Practicing mindfulness with our screens in the digital age has become increasingly crucial. As someone who, like many, has felt the pang of anxiety upon leaving my phone behind, I understand the pervasive role that digital media plays in our lives. It’s not just about the convenience or entertainment; it’s about how our constant interaction with screens affects our mental and physical wellbeing. Research has shown that while digital media offers numerous benefits, it can also have significant downsides if not managed mindfully.

Our smartphones and computers, with their constant streams of notifications and endless scrollable content, trigger dopamine releases akin to those experienced with addictive substances. Dopamine is a neurotransmitter that signals pleasure and reward in our brains. When we engage in activities that are pleasurable, such as scrolling through social media or watching videos, our brains release dopamine, reinforcing the behaviour and making us want to repeat it. This neurological response can lead to behavioural patterns that mirror addiction, affecting our attention spans and even contributing to sleep disturbances due to the blue light emissions from screens.

The implications of this are far-reaching. Constantly switching our attention between different apps and notifications can lead to what researchers call ‘attention residue’, where part of our attention remains stuck on the previous task. This fragmentation of attention can make it harder to concentrate on any single task. This leads to decreased productivity and an increase in feelings of stress and anxiety. Moreover, the blue light emitted by screens can interfere with our sleep patterns. Blue light suppresses the production of melatonin, a hormone that regulates sleep. This disruption can make it harder to fall asleep and reduce the quality of our sleep, leading to a cycle of fatigue and further dependence on digital media for stimulation.

However, it’s not all doom and gloom. Digital media also offers significant benefits. For example, it provides access to telehealth services, which can be a lifeline for people living in remote areas or those with mobility issues. Educational resources are more accessible than ever before. They allow people to learn new skills and gain knowledge from the comfort of their homes. Also, digital media can be a source of social connection, helping people stay in touch with friends and family, especially during times when physical meetings are not possible.

The key to reaping these benefits while mitigating the downsides lies in how we manage our screen time mindfully. Setting boundaries is essential. This can mean scheduling specific times for social media, imposing limits on app usage, and refraining from screens at least two hours before bedtime to promote better sleep. Personally, I’ve found that switching to audio-only content in the evenings helps ease the transition away from visual stimuli. Listening to music, podcasts, or audiobooks can be a relaxing way to wind down without the disruptive effects of blue light.

Moreover, being mindful isn’t just about restricting screen time – it’s also about enriching our lives with other activities.
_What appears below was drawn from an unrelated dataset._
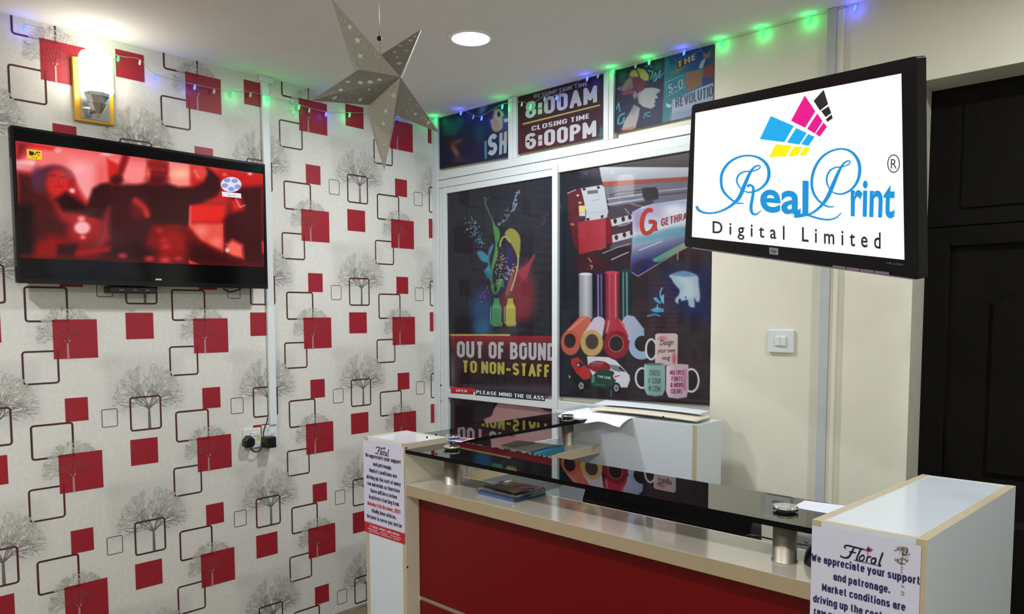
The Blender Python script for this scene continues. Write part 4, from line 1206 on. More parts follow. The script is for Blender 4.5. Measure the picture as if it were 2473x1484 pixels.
# ledge, fascia, worktop
mb = MB(); mb.box(PX1, A[0], YF, -1.366, ZS - 0.036, ZS, (0, 0, 1, 0, 0, 0)); mb.build('transaction_ledge', [M_cream_lam, mat('shaded_ledge_edge', (164, 146, 118), .45, noise=.03, nscale=30)], desk, bevel=0.0012)  # front band is the cream edge darkened, its shade put into the colour
yr = -1.515
mb = MB(); mb.box(PX1, A[0], yr, yr + T18, 0.604, ZS - 0.036); mb.build('fascia_panel', M_red_lam, desk, bevel=0.001)
mb = MB(); mb.box(PX1, A[0], yr, yr + T18, 0.10, 0.590); mb.build('fascia_panel', M_red_lam, desk, bevel=0.001)
mb = MB(); mb.box(PX1, A[0], yr + 0.004, yr + T18, 0.590, 0.604); mb.build('metal_strip', M_steel, desk)
mb = MB(); mb.box(PX1, A[0], yr + 0.03, yr + 0.03 + T18, 0.0, 0.10); mb.build('kick_board', M_black, desk)
mb = MB(); mb.box(PX1, A[0], yr + T18, -0.92, 0.715, 0.74); mb.build('worktop', M_cream_lam, desk, bevel=0.001)
mb = MB(); mb.box(2.40, 2.418, yr + 0.06, -0.95, 0.0, 0.715); mb.build('worktop_support', M_white_lam, desk)
glass_plate(desk, 'glass_top', PX1 + 0.0005, A[0] - 0.0005, YF, -1.346)
standoff(desk, 1.446, -1.464); standoff(desk, 2.518, -1.474)

# side wing towards the sliding door, ending in a white cabinet
wing = empty('side_counter', (1.25, -0.97, 0), 'cream side counter with black glass shelf ending in white cabinet by sliding door', 'counter')
mb = MB(); mb.box(PX0 + T18, 1.367, -1.3895, -0.575, ZS - 0.036, ZS, (0, 1, 0, 0, 0, 0)); mb.build('counter_shelf', [M_cream_lam, M_cream_edge], wing, bevel=0.0012)
mb = MB(); mb.box(PX0, PX0 + T18, -1.3895, -0.575, 0, ZS); mb.build('outer_panel', M_white_lam, wing)
glass_plate(wing, 'glass_shelf', PX0 + 0.005, 1.352, -1.385, -0.577)
standoff(wing, 1.296, -1.322); standoff(wing, 1.268, -0.668)
mb = MB(); mb.box(PX0, 1.803, -0.575, -0.385, 0, ZP - 0.006, (0, 0, 0, 0, 0, 0)); mb.build('end_cabinet', [M_white_lam], wing, bevel=0.0012)
mb = MB(); mb.box(1.785, 1.8032, -0.5756, -0.5750, 0, ZP - 0.007); mb.build('edge_band', M_cream_edge, wing)
for (px_, py_) in ((1602, 1008), (1262, 1147), (1437, 1091)):
    P = at(px_, py_, 1, -0.575)
    mb = MB(); mb.lathe([(0.0045, 0), (0.004, 0.0012)], (P[0], -0.575, P[2]), (0, -1, 0), 14); mb.build('screw_cap', M_black, wing)

# ================================================================== printed notices on both pillars
M_notice = print_mat('notice_print', 0.4, coat=0.15)
NAVY, NRED = (36, 32, 84), (186, 34, 52)
LINES = [('We appreciate your support', .055, .93, .156), ('and patronage.', .25, .71, .237), ('Market conditions are', .155, .83, .312), ('driving up the cost of many', .08, .92, .388),
         ('raw materials so therefore', .09, .90, .459), ('there will be a review', .17, .83, .530), ('in price(s) starting from', .13, .87, .600), ('Monday 5th October, 2021', .09, .90, .676),
         ('Kindly bear with us.', .20, .80, .745), ('We love to serve you  better', .07, .94, .818)]


def notice(name, x0, x1, ztop, hgt, label, u0, u1, vshift=0.0):
    Yn = YF - 0.0012
    un = lambda u, v, off=0.0: np.stack([x0 + np.asarray(u, float) * (x1 - x0), np.full(np.shape(u), Yn - off), ztop - np.asarray(v, float) * hgt], -1)
    s = Sheet(un); s.LIFT = 0.00025
    s.grid([(0, 0), (1, 0), (1, 1), (0, 1)], 4, 100, (206, 204, 224), lambda p: p.poly([(-.1, .885), (1.1, .885), (1.1, 1.1), (-.1, 1.1)], (180, 28, 46), 0.004))
    U = lambda u: (u - u0) / (u1 - u0)
    ch = 0.043
    for t, a, b, v in LINES:
        v += vshift
        s.text(t, [(U(a), v - ch / 2), (U(b), v - ch / 2), (U(b), v + ch / 2), (U(a), v + ch / 2)], NRED if 'October' in t else NAVY, 2, wt=0.24)
    # script logo with a small tulip
    L = lambda x, y: (U(.32 + x * .28), .045 + vshift + y * .075)
    K = (26, 22, 44)
    s.stroke([L(.10, .30), L(.05, .18), L(.14, .05), L(.40, .08), L(.62, .10)], .010, K, 2, 4)
    s.stroke([L(.34, .10), L(.27, .5), L(.18, .9), L(.04, 1.0), L(-.06, .92)], [.012, .016, .014, .009, .012], K, 2, 4)
    s.stroke([L(.20, .48), L(.40, .46)], .008, K, 2)
    s.stroke([L(.54, .10), L(.46, .6), L(.42, .95), L(.48, .98)], .014, K, 2, 4)
    s.stroke([L(.58, .55), L(.50, .8), L(.54, .98), L(.62, .85), L(.64, .6)], .011, K, 2, 4, closed=True)
    s.stroke([L(.74, .55), L(.70, .98)], .014, K, 2); s.stroke([L(.74, .62), L(.80, .52), L(.84, .58)], .010, K, 2, 3)
    s.stroke([L(.98, .58), L(.88, .62), L(.84, .9), L(.92, .96), L(.98, .62), L(.95, .98)], .011, K, 2, 4)
    s.stroke([L(1.16, .05), L(1.06, .95), L(1.12, .98)], .015, K, 2, 4)
    s.stroke([L(.34, 1.02), L(1.06, 1.05)], .005, (90, 80, 110), 2)
    s.stroke([L(.74, .5), L(.74, .2)], .006, (120, 30, 50), 2)
    s.poly([L(.68, .1), L(.76, -.22), L(.80, .08), L(.74, .22)], (40, 40, 120), 3); s.poly([L(.76, .18), L(.80, -.12), L(.88, -.02), L(.82, .2)], (190, 40, 60), 3); s.poly([L(.64, .2), L(.62, -.02), L(.70, .14)], (200, 60, 70), 3)
    s.text('FLORAL PRINT AND MEDIA', [(U(.15), .908), (U(.88), .908), (U(.88), .932), (U(.15), .932)], (226, 206, 214), 2, wt=0.17)
    for v, segs in ((.952, ((.09, .36), (.41, .62), (.66, .92))), (.975, ((.12, .40), (.43, .70), (.72, .90)))):
        for a, b in segs:
            k = a
            while k < b - .02:
                s.poly([(U(k), v - .006), (U(k + .022), v - .006), (U(k + .022), v + .005), (U(k), v + .005)], (220, 190, 200), 2); k += .032
    return s


s = notice('notice', 1.1235, 1.3375, 1.0935, 0.31, '', 0, 1)
tag(s.build('notice', M_notice), 'price review notice sheet on the left pillar of the desk, red footer showing', 'notice')
s = notice('notice', 2.6115, 2.8065, 1.0935, 0.352, '', .055, .93, 0.025)
for k in range(46):                                              # scuffed, peeling ink at the upper right corner
    u = .85 + rnd.gauss(0, .030); v = .022 + rnd.random() ** 1.6 * .085
    s.stroke([(u, v), (u + rnd.uniform(-.02, .02), v + .006), (u + rnd.uniform(-.02, .03), v + .012)], rnd.uniform(.004, .010), rnd.choice(((96, 84, 82), (120, 108, 106), (150, 142, 150))), 1, 3)
for v in (.128, .142, .155): s.poly([(.835, v), (.85, v), (.848, v + .008), (.836, v + .008)], (110, 100, 104), 1)
for v in (.225, .255, .268): s.poly([(.84, v), (.872, v + .004), (.87, v + .012), (.845, v + .008)], (130, 122, 130), 1)
tag(s.build('notice', M_notice), 'price review notice sheet with scuffed corner on the large right pillar', 'notice')
# ================================================================== wall television
TVX = 0.09; ty0, ty1, tz0, tz1 = -2.284, -1.328, 1.623, 2.169
tv = empty('television', (0.0, -1.806, 1.62), 'large black flat television showing a red lit music video on the patterned wall', 'television')
mb = MB(); mb.box(TVX - 0.035, TVX, ty0, ty1, tz0, tz1)
mb.build('screen_housing', mat('television_black', (8, 7, 10), 0.1, spec=0.25), tv, bevel=0.004)
mb = MB(); mb.box(0.022, TVX - 0.035, ty0 + 0.12, ty1 - 0.12, tz0 + 0.03, tz1 - 0.22); mb.build('rear_housing', M_black, tv, bevel=0.01)
mb = MB(); mb.box(0.0005, 0.022, -1.95, -1.66, 1.72, 1.92); mb.build('wall_bracket', mat('black_steel', (24, 24, 26), 0.4, metal=.6), tv)
mb = MB()
for a, b, c, d in ((ty0, ty1, tz1 - 0.010, tz1), (ty0, ty1, tz0, tz0 + 0.018), (ty0, ty0 + 0.009, tz0 + .018, tz1 - .01), (ty1 - 0.009, ty1, tz0 + .018, tz1 - .01)):
    mb.box(TVX, TVX + 0.003, a, b, c, d)
mb.build('bezel', mat('dark_glossy_bezel', (14, 14, 18), 0.18, spec=.3), tv)
Pl = at(1262 / 3.297, 270 + 1337 / 3.297, 0, TVX + 0.003)
mb = MB(); mb.box(TVX + 0.003, TVX + 0.0036, Pl[1] - 0.012, Pl[1] + 0.012, Pl[2] - 0.003, Pl[2] + 0.003); mb.build('logo_badge', M_chrome, tv)
s = Sheet(on_axis(0, TVX + 0.0004, 1), (0, 270, 3.297))
TQ = [(122, 231), (2095, 497), (2104, 1238), (160, 1165)]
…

Face-to-face interactions, reading, exercise and connecting with nature are all crucial components of a balanced lifestyle. These activities provide a break from digital consumption and help nurture emotional and social intelligence. For instance, spending time outdoors has been shown to reduce stress and improve mood, while engaging in physical activity can boost overall wellbeing.

In conclusion, I believe that our relationship with digital media is nuanced. By adopting mindful practices and balancing its use with other meaningful activities, we can harness its benefits while safeguarding our mental and physical health. It’s a journey of awareness and intentional living in the digital age. Embracing this approach allows us to enjoy the advantages of digital media without falling into the trap of overconsumption and its associated drawbacks.